■ Given information ■
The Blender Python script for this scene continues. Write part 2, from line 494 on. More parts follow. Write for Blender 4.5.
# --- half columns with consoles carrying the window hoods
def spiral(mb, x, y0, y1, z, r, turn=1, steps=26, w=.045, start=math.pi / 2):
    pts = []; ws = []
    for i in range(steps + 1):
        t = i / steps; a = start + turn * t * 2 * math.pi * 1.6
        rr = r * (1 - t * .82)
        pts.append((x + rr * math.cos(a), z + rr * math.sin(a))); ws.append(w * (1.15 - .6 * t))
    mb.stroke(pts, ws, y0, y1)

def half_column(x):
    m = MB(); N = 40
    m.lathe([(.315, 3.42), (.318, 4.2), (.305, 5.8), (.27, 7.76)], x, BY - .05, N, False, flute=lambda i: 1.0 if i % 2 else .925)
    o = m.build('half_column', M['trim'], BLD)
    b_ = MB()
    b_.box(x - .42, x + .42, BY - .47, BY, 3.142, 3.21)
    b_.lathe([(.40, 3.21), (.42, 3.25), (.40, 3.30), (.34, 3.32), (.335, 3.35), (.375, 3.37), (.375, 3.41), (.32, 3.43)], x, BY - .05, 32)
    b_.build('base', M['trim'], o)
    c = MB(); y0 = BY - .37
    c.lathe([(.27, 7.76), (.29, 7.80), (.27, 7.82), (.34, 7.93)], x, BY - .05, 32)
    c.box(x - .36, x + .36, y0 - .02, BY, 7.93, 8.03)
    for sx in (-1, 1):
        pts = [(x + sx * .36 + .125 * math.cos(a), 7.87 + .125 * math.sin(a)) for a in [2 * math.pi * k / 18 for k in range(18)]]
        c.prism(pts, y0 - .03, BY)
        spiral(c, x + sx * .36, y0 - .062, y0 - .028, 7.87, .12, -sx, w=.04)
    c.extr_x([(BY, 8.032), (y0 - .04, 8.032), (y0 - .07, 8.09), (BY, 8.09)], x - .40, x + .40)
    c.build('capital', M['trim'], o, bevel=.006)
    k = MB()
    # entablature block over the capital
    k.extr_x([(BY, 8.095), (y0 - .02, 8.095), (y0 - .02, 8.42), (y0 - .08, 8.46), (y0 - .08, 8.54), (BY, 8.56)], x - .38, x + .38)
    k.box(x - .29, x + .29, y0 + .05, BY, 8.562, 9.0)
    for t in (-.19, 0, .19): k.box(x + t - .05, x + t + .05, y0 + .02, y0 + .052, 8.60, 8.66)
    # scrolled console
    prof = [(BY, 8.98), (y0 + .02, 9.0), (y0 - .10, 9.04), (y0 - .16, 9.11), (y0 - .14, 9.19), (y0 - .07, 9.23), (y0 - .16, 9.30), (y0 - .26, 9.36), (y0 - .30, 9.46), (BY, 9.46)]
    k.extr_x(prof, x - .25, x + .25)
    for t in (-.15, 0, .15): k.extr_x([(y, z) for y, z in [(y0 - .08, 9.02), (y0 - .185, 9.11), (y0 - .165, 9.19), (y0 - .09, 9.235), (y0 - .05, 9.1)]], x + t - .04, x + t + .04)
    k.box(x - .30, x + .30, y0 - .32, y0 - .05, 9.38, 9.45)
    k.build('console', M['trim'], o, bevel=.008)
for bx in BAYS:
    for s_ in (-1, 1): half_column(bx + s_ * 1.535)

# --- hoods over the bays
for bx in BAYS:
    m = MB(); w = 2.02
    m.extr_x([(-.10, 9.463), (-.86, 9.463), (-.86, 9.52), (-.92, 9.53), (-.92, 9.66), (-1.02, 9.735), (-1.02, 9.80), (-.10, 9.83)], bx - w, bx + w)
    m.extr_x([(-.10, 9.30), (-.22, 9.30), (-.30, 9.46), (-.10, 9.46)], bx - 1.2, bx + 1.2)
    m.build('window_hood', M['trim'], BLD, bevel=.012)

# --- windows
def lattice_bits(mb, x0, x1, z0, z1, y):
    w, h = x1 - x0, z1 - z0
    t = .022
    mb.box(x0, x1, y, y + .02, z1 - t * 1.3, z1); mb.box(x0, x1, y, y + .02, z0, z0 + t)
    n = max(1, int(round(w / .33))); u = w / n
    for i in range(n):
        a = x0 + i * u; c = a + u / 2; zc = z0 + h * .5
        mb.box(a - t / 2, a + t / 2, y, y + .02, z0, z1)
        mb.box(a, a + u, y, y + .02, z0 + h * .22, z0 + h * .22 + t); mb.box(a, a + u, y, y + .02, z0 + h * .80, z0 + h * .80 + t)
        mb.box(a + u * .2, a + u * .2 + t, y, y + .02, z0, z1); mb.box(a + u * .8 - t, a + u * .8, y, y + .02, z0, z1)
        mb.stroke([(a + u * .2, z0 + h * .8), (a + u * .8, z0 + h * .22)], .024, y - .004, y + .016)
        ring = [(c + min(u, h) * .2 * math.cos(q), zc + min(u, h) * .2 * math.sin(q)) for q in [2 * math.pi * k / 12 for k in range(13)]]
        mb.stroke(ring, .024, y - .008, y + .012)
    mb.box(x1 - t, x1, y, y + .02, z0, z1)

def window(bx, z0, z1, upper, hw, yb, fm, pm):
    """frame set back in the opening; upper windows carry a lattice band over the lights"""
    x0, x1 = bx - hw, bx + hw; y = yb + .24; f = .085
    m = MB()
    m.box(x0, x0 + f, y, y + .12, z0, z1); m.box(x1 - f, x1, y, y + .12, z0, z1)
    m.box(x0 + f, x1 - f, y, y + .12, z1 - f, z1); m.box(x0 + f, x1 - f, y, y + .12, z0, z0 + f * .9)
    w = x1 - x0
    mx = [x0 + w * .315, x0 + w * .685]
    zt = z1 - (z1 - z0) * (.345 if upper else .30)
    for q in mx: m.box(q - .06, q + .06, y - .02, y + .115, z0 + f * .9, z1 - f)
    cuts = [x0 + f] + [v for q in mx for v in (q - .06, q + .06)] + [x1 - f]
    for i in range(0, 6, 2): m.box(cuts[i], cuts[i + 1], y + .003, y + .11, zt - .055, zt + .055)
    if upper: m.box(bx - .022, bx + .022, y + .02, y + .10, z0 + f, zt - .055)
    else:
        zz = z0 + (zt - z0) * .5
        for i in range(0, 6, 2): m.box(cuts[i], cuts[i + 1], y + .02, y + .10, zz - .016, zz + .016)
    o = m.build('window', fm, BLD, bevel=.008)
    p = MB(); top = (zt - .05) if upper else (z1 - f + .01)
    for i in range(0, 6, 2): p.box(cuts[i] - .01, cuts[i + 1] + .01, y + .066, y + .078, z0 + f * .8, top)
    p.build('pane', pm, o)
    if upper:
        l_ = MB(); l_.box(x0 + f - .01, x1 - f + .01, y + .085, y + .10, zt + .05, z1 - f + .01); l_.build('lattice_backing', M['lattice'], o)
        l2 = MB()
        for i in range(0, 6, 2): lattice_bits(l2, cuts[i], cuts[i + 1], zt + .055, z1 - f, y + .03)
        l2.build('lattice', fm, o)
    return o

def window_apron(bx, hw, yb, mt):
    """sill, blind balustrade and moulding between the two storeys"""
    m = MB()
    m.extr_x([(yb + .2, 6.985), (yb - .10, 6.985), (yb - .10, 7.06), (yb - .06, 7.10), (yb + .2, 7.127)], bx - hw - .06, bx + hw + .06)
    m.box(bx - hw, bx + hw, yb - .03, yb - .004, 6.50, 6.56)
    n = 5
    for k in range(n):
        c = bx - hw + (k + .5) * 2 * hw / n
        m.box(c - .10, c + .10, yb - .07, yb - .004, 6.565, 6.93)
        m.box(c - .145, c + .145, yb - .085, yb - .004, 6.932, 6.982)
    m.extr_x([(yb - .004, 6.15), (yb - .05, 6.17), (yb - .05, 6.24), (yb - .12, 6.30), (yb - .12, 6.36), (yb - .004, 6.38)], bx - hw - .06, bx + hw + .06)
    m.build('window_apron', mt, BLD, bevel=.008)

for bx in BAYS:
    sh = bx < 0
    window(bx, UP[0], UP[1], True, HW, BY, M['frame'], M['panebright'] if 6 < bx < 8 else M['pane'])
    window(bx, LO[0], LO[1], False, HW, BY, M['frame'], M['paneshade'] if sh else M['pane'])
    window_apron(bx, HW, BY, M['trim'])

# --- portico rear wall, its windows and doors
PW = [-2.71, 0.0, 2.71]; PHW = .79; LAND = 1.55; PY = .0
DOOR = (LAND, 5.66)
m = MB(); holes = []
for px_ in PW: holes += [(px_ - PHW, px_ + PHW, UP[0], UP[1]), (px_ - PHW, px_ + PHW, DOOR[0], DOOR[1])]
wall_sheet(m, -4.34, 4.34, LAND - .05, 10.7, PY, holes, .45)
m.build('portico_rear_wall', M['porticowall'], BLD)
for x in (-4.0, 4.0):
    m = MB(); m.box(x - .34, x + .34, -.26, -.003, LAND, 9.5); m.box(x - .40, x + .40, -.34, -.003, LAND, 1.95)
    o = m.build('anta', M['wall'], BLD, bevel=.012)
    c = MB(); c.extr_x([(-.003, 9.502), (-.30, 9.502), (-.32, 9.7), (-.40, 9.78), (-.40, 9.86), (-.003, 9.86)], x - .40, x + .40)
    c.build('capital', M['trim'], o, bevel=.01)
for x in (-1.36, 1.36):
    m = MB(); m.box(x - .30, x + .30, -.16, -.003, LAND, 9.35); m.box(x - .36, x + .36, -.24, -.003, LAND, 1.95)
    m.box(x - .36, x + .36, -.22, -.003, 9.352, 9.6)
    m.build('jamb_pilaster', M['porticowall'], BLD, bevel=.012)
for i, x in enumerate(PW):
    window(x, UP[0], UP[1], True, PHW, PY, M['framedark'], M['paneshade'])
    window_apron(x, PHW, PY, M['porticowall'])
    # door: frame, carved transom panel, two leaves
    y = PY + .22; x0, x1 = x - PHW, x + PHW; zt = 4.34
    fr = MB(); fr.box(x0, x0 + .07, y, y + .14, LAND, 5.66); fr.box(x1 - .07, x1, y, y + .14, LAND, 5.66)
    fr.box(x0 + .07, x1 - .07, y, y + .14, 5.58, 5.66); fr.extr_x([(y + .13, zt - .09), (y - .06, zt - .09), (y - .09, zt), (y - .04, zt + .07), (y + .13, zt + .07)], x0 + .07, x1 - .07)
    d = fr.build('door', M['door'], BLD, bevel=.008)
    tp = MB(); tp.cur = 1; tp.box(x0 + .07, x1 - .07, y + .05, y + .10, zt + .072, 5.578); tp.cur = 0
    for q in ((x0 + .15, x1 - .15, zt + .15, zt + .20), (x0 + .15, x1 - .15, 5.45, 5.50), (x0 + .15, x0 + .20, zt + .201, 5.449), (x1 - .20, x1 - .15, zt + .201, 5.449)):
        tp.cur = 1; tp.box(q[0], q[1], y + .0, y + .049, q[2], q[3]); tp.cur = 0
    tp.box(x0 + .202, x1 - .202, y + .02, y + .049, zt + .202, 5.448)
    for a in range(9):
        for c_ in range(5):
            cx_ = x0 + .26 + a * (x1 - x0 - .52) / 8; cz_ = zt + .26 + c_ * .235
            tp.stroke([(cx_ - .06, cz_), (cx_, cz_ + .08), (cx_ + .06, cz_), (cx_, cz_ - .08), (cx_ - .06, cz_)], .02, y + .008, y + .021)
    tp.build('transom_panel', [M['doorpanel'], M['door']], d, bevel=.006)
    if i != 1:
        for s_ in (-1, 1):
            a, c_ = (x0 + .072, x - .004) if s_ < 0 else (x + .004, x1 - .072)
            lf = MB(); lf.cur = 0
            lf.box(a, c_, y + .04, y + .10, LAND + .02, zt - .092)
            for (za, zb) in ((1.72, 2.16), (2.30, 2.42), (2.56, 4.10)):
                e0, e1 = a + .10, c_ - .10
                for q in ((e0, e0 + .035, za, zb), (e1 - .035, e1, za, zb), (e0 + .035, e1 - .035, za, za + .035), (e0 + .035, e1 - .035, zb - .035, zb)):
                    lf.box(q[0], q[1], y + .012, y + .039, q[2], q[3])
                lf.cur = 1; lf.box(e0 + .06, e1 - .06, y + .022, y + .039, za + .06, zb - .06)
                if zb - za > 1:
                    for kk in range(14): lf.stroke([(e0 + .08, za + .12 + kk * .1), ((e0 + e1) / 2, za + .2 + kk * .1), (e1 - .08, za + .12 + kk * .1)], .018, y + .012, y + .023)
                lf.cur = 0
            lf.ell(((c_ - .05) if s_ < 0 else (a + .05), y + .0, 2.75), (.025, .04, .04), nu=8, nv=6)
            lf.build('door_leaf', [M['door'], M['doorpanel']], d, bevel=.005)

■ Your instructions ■
Return exactly the lines above from the line that has "8 else M['pane'])" through the line that has "window_apron(bx, HW, BY, M['trim'])", inclusive, and nothing else.

■ Correct response ■
    window(bx, UP[0], UP[1], True, HW, BY, M['frame'], M['panebright'] if 6 < bx < 8 else M['pane'])
    window(bx, LO[0], LO[1], False, HW, BY, M['frame'], M['paneshade'] if sh else M['pane'])
    window_apron(bx, HW, BY, M['trim'])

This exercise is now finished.